▶ [DATASET EXCERPT]:

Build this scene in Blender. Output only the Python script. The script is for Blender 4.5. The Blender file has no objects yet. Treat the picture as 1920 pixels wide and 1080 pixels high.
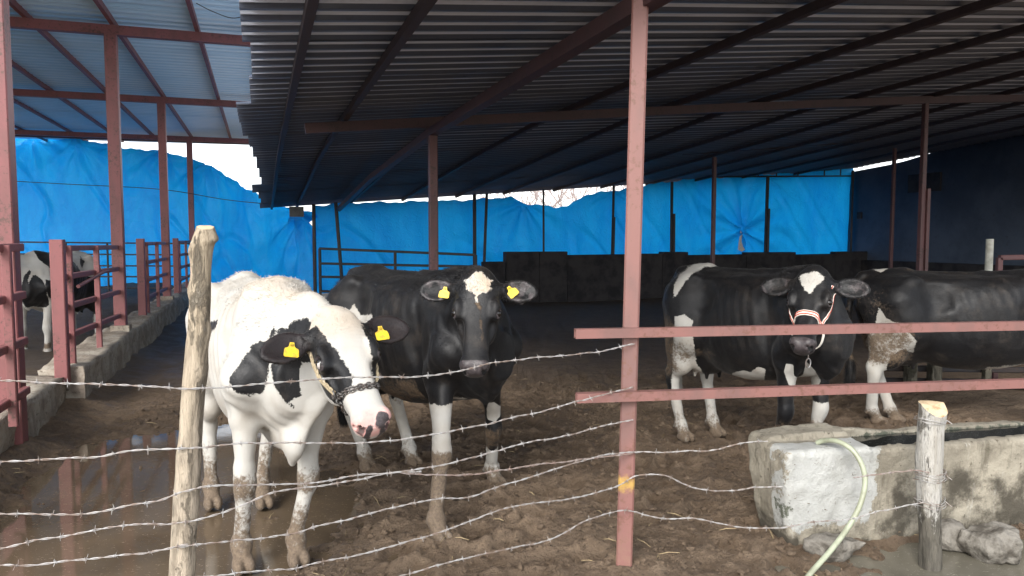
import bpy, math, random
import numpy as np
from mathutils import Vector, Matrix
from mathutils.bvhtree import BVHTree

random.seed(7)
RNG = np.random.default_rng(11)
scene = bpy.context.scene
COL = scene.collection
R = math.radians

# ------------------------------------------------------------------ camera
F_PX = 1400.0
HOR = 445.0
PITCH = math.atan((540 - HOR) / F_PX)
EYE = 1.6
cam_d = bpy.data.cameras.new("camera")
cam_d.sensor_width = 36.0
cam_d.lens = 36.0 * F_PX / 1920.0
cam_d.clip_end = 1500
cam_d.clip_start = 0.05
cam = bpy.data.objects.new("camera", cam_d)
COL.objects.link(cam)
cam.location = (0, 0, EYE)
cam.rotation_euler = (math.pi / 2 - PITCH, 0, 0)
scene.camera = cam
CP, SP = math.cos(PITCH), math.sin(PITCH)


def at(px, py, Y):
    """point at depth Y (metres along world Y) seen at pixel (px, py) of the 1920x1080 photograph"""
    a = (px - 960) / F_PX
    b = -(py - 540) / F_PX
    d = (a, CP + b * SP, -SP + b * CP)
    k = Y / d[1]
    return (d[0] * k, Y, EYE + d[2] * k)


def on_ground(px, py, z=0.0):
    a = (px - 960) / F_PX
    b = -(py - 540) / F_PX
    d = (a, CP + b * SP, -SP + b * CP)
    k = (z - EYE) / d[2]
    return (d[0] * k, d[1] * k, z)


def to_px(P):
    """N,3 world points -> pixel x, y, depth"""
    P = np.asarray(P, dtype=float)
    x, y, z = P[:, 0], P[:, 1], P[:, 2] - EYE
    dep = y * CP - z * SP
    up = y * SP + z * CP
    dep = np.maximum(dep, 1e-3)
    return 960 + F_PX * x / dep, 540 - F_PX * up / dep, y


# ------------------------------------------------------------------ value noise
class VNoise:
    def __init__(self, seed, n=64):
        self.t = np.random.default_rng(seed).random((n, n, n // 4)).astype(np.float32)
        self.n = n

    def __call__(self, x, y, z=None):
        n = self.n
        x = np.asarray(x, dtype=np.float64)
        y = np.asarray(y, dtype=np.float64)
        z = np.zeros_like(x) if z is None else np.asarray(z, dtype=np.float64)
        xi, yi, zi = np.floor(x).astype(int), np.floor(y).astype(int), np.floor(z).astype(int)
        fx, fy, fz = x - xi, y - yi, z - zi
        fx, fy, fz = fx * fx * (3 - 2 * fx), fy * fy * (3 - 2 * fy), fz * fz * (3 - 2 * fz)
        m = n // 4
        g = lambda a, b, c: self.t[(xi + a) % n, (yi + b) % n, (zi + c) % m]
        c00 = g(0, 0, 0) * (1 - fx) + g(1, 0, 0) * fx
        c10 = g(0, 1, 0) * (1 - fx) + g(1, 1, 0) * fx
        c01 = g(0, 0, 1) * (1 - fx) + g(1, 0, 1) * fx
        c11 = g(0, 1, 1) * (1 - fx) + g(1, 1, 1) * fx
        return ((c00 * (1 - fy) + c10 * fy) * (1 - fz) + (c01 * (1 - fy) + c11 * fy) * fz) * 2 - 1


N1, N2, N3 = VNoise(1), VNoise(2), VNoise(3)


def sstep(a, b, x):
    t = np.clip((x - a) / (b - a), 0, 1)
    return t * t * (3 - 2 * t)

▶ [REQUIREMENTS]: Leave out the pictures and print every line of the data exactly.

▶ [WORKED ANSWER]:
Build this scene in Blender. Output only the Python script. The script is for Blender 4.5. The Blender file has no objects yet. Treat the picture as 1920 pixels wide and 1080 pixels high.
import bpy, math, random
import numpy as np
from mathutils import Vector, Matrix
from mathutils.bvhtree import BVHTree

random.seed(7)
RNG = np.random.default_rng(11)
scene = bpy.context.scene
COL = scene.collection
R = math.radians

# ------------------------------------------------------------------ camera
F_PX = 1400.0
HOR = 445.0
PITCH = math.atan((540 - HOR) / F_PX)
EYE = 1.6
cam_d = bpy.data.cameras.new("camera")
cam_d.sensor_width = 36.0
cam_d.lens = 36.0 * F_PX / 1920.0
cam_d.clip_end = 1500
cam_d.clip_start = 0.05
cam = bpy.data.objects.new("camera", cam_d)
COL.objects.link(cam)
cam.location = (0, 0, EYE)
cam.rotation_euler = (math.pi / 2 - PITCH, 0, 0)
scene.camera = cam
CP, SP = math.cos(PITCH), math.sin(PITCH)


def at(px, py, Y):
    """point at depth Y (metres along world Y) seen at pixel (px, py) of the 1920x1080 photograph"""
    a = (px - 960) / F_PX
    b = -(py - 540) / F_PX
    d = (a, CP + b * SP, -SP + b * CP)
    k = Y / d[1]
    return (d[0] * k, Y, EYE + d[2] * k)


def on_ground(px, py, z=0.0):
    a = (px - 960) / F_PX
    b = -(py - 540) / F_PX
    d = (a, CP + b * SP, -SP + b * CP)
    k = (z - EYE) / d[2]
    return (d[0] * k, d[1] * k, z)


def to_px(P):
    """N,3 world points -> pixel x, y, depth"""
    P = np.asarray(P, dtype=float)
    x, y, z = P[:, 0], P[:, 1], P[:, 2] - EYE
    dep = y * CP - z * SP
    up = y * SP + z * CP
    dep = np.maximum(dep, 1e-3)
    return 960 + F_PX * x / dep, 540 - F_PX * up / dep, y


# ------------------------------------------------------------------ value noise
class VNoise:
    def __init__(self, seed, n=64):
        self.t = np.random.default_rng(seed).random((n, n, n // 4)).astype(np.float32)
        self.n = n

    def __call__(self, x, y, z=None):
        n = self.n
        x = np.asarray(x, dtype=np.float64)
        y = np.asarray(y, dtype=np.float64)
        z = np.zeros_like(x) if z is None else np.asarray(z, dtype=np.float64)
        xi, yi, zi = np.floor(x).astype(int), np.floor(y).astype(int), np.floor(z).astype(int)
        fx, fy, fz = x - xi, y - yi, z - zi
        fx, fy, fz = fx * fx * (3 - 2 * fx), fy * fy * (3 - 2 * fy), fz * fz * (3 - 2 * fz)
        m = n // 4
        g = lambda a, b, c: self.t[(xi + a) % n, (yi + b) % n, (zi + c) % m]
        c00 = g(0, 0, 0) * (1 - fx) + g(1, 0, 0) * fx
        c10 = g(0, 1, 0) * (1 - fx) + g(1, 1, 0) * fx
        c01 = g(0, 0, 1) * (1 - fx) + g(1, 0, 1) * fx
        c11 = g(0, 1, 1) * (1 - fx) + g(1, 1, 1) * fx
        return ((c00 * (1 - fy) + c10 * fy) * (1 - fz) + (c01 * (1 - fy) + c11 * fy) * fz) * 2 - 1


N1, N2, N3 = VNoise(1), VNoise(2), VNoise(3)


def sstep(a, b, x):
    t = np.clip((x - a) / (b - a), 0, 1)
    return t * t * (3 - 2 * t)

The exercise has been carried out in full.